Kritik zu Pirates of the Caribbean: Salazars Rache
Knallchargenfestpiele: In seiner fünften Ausgabe findet das »Fluch der Karibik«-Franchise mit Irrwitz an allen Ecken und Enden und Spezialeffekten vom Allerfeinsten zur Form zurück
Es geht bergab mit den Piraten. Kapitän Sparrow (Johnny Depp) trinkt mehr Rum, als ihm guttut, und fristet sein glückloses Dasein auf einer kümmerlichen Nussschale namens »Dying Gull«, die zudem am Strand irgendeiner unbedeutenden Insel aufgebockt ist, anstatt die sieben Weltmeere zu befahren. Kapitän Barbossa (Geoffrey Rush) wiederum hat sich seinem bekannten Hang zum Pomp ergeben und residiert auf einem Schlachtschiff, dessen Ausstattung an eine bayrische Barockkirche gemahnt. Die Miniversion der »Black Pearl« steckt immer noch in jener Buddel fest, in die Blackbeard (Ian McShane) sie hineingezaubert hat, während die Engländer (diesmal unter dem Kommando von David Wenham) unermüdlich an der karibikweiten Vernichtung freibeuterischer Projekte arbeiten. Alles wie immer also, wäre da nicht der übermotivierte Jungspund Henry (Brenton Thwaites) aus der Turner-Sippe, der seinen Vater vom Fluch des Davy Jones befreien will. Sowie die damsel in distress, Carina (Kaya Scodelario), die die Dinge kompliziert. Und obendrauf ein gewisser Kapitän Salazar (Javier Bardem) – Anführer einer furchteinflößenden Armee von Toten, die in Einzelteilen durch die Luft wabern –, der mit Sparrow das übliche Hühnchen zu rupfen hat.
»Salazars Rache«, der fünfte Eintrag in der »Pirates of the Caribbean«-Saga, segelt unter den norwegischen Regiekapitänen Joachim Rønning und Espen Sandberg, die 2012 in »Kon-Tiki« das Abenteuer von Thor Heyerdahls Pazifiküberquerung erzählten und damit ihre Seetauglichkeit unter Beweis stellten. Wie die Vorgängerfilme zeichnet sich auch dieser aus durch den jederzeit möglichen Verlust an Bodenhaftung, das frei flottierende Drauflosfabulieren, viele unvorhersehbare Handlungswendungen und quasi minütlich wechselnde Allianzen des exzentrischen Personals.

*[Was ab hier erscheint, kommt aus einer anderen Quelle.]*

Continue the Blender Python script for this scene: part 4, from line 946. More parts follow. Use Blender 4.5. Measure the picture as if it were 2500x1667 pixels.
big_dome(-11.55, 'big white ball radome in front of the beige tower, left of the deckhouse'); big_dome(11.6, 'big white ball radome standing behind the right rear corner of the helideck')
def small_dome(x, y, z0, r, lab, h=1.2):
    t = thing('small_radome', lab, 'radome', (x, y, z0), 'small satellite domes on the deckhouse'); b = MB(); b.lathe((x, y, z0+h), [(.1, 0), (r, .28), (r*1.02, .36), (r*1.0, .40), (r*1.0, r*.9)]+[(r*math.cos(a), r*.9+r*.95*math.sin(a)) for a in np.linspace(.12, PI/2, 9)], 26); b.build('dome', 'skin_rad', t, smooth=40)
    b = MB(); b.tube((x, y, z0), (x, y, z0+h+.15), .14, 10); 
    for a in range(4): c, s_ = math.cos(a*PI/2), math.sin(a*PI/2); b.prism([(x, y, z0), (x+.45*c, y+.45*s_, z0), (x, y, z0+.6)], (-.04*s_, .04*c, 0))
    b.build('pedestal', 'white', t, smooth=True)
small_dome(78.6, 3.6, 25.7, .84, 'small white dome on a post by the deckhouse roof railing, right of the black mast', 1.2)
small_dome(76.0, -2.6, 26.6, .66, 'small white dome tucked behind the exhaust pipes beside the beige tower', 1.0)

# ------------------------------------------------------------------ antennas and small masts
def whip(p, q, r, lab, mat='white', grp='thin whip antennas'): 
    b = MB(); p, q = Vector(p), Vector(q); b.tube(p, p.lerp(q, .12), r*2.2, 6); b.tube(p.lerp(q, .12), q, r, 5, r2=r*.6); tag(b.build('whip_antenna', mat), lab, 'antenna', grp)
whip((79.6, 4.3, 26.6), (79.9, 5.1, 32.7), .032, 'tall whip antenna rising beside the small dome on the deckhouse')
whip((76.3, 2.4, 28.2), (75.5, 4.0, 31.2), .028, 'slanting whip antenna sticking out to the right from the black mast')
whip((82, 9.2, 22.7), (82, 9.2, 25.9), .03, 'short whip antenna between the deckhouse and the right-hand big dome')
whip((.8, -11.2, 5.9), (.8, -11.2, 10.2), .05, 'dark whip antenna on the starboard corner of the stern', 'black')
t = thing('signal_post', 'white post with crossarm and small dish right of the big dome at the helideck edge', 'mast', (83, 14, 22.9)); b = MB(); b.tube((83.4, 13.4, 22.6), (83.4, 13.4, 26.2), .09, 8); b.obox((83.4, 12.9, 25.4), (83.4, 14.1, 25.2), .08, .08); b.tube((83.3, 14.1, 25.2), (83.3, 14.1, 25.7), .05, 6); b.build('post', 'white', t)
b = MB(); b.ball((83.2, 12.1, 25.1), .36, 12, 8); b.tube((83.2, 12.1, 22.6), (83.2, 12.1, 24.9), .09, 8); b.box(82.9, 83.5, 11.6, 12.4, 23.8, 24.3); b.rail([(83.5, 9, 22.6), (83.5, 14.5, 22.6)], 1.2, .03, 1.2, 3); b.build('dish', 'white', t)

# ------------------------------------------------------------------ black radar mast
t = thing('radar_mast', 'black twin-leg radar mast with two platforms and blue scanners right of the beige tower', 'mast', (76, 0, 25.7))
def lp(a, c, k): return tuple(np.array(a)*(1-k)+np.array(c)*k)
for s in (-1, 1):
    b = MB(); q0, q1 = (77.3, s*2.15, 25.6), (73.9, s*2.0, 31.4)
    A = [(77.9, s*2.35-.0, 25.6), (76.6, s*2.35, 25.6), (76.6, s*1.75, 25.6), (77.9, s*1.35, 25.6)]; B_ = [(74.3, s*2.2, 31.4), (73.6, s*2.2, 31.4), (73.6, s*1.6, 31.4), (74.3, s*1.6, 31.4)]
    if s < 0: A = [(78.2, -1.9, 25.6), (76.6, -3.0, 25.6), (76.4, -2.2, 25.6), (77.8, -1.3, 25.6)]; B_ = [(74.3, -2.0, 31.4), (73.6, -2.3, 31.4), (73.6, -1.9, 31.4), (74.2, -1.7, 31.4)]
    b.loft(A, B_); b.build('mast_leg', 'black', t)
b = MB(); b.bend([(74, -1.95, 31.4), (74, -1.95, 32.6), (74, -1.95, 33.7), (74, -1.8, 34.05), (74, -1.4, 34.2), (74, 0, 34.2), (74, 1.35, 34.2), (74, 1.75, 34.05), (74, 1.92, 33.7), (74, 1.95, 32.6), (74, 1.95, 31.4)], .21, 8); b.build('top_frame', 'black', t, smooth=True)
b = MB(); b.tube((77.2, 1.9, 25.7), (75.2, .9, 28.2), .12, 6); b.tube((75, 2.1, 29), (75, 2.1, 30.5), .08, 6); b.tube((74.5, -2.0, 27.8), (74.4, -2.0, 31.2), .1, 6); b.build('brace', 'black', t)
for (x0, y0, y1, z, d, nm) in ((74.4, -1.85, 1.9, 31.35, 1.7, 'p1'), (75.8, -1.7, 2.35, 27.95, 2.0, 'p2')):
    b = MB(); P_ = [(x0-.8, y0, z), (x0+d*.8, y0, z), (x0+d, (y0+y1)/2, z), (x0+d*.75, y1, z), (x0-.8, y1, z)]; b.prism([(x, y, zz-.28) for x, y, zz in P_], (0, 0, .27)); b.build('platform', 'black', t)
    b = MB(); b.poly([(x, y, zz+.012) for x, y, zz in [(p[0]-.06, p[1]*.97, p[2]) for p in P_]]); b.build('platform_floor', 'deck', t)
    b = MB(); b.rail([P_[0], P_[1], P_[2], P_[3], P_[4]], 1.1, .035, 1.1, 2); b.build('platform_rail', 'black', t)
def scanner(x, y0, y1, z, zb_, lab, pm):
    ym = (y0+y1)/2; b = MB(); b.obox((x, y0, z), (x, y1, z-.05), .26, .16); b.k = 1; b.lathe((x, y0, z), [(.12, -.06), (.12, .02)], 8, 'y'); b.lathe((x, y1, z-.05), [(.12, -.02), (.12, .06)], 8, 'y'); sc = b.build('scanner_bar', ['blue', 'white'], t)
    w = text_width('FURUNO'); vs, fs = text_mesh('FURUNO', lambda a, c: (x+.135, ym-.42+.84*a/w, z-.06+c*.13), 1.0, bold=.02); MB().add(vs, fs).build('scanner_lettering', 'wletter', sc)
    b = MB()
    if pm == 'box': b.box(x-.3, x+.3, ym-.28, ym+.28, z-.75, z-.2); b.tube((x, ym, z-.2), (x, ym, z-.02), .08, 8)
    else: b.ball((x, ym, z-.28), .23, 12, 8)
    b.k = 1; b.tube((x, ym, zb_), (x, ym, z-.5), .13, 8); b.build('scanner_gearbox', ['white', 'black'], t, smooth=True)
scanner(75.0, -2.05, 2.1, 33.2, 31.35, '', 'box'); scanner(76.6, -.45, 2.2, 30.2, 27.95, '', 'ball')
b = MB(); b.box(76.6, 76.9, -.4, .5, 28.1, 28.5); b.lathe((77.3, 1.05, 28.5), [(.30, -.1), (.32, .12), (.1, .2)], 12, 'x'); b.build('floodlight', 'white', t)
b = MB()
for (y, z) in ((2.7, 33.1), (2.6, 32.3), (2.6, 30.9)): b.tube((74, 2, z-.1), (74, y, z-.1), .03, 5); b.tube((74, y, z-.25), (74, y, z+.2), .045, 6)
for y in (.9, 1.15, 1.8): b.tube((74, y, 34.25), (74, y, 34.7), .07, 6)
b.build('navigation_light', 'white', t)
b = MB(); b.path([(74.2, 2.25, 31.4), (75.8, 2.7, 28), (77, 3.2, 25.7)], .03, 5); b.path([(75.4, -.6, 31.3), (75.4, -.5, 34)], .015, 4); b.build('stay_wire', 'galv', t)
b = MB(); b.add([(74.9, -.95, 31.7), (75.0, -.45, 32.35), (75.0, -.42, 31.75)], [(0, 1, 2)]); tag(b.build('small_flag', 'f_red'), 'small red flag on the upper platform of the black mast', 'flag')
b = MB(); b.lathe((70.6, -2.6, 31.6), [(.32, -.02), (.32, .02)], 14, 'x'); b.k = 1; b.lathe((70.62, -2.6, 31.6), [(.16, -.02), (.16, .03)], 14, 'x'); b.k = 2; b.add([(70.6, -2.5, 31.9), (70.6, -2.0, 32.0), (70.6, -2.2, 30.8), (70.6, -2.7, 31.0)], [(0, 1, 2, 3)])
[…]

Haare in der Franchise-Suppe lassen sich freilich immer finden, und der Lieblingsvorwurf der Kritik lautet denn auch: Maßlosigkeit bis hin zu Aufgeblähtheit und daraus folgende Explosion in die totale Sinnlosigkeit. Diese wohlfeile Anschuldigung ändert jedoch weder etwas am enormen Erfolg der Filme noch tut sie der Tatsache Abbruch, dass sie sich in der Liga der sündhaft teuren Megablockbuster eine Nische erobert haben, in der halt einfach nur Seemannsgarn gesponnen wird. Wilde Märchen für Erwachsene, prallvoll mit elaborierten Fantasy-Settings, rasanten Segelmanövern, schwereloser Action zu Lande, zu Wasser und in der Luft, monströsen Fabelwesen und mythischen Gestalten. Und jeder Menge alberner Gags.
Allerdings gerät diese freie Heimstatt von Spielfreude und Erfindungsgeist diesmal unter schweren Beschuss mit Disney-typischen Familienwerten, abgefeuert von einem Drehbuch (Jeff Nathanson), das sich zudem mit unnötig misogynen Geschlechterrollenklischees herumschlägt. Mehr als einmal kracht es gefährlich im Gebälk und droht die geneigte Zuschauerin mit Meuterei. Doch dann reitet die wiedererstandene »Black Pearl« frech auf der Rasierklinge einer Meereskluft und bietet einen ebenso absurden wie atemberaubenden Anblick. Reiner Wahnwitz, der gnädig stimmt. Hat er ja schon immer.